Berthe Morisot with a Bouquet of Violets

Édouard Manet, Berthe Morisot with a Bouquet of Violets, 1872, Musée d'Orsay.
Etching

Berthe Morisot with a Bouquet of Violets (French: Berthe Morisot au bouquet de violettes) is an 1872 oil on canvas painting by Édouard Manet. It depicts fellow painter Berthe Morisot dressed in black mourning dress, with a barely visible bouquet of violets. The painting sometimes known as Portrait of Berthe Morisot, Berthe Morisot in a black hat or Young woman in a black hat. It is in the collection of the Musée d'Orsay in Paris.

Background

Manet became acquainted with Berthe Morisot in 1868. She was the grand-niece of Fragonard, and also a painter; Morisot and Manet influenced each other's work. He painted her portrait many times, including his earlier work The Balcony. She married Manet's brother Eugène in 1874.

Manet had remained in Paris during the Franco-Prussian War 1870-71, and served in the Garde Nationale to defend the city in the Siege of Paris. He was unable to paint while he was serving, and left Paris after the city surrendered at the end of January 1871. He returned to painting later in 1871, and returned to Paris after the defeat of the Paris Commune in May 1871.

This painting was one of four portraits of Morisot by Manet in 1872: the others show her with a pink shoe, with a fan, and veiled.

Description

The work measures 40.5 × 55.5 centimetres (15.9 × 21.9 in) and is signed "Manet 72" in the upper right corner. It is a study in shades of black. Unusually for Manet's portraits, which are typically have an even light, Morisot is lit from one side, so she is brightly illuminated on her right side and the left is in deep shadow. She wears black mourning dress and hat, with her face surrounded by black ribbons and scarves. Manet paints her with black eyes, although Morisot's eyes were actually green. The costume and dark eyes may allude to Manet's impression that she looked Spanish. Manet had earlier painted a similar portrait of his own mother in mourning, made in 1863, which shows his mother clad in black, on a dark background.

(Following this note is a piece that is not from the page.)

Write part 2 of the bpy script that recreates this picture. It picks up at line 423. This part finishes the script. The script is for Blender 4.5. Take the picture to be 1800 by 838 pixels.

The violet flowers are hardly perceptible. Manet also painted violets also in his Woman with a Parrot of 1866.

The painting was followed by a similar etching and lithograph, and Manet made a similar painting of Morisot in mourning dress in 1874, after the death of her father, Edme Tiburce Morisot.

Reception

The work was quickly considered a masterpiece of Manet's work. It was praised by Paul Valéry in the catalogue of Manet's retrospective at the Orangerie in 1932, comparing the work to Vermeer: "I do not rank anything in Manet's work higher than a certain portrait of Berthe Morisot dated 1872".

Manet sold or gave the painting to collector and art critic Théodore Duret. Morisot herself acquired the painting in 1894, paying 5,100 francs in the sale of Duret's collection. After her death in 1895, it was kept by her daughter Julie Rouart until her own death in 1966, and then it was in the collection of her son Clément Rouart. It was acquired for the Musée d'Orsay in 1998, with funding from the Fonds du Patrimoine, the Meyer Foundation, the China Times Group and a sponsorship programme coordinated by the Japanese Nikkei newspaper.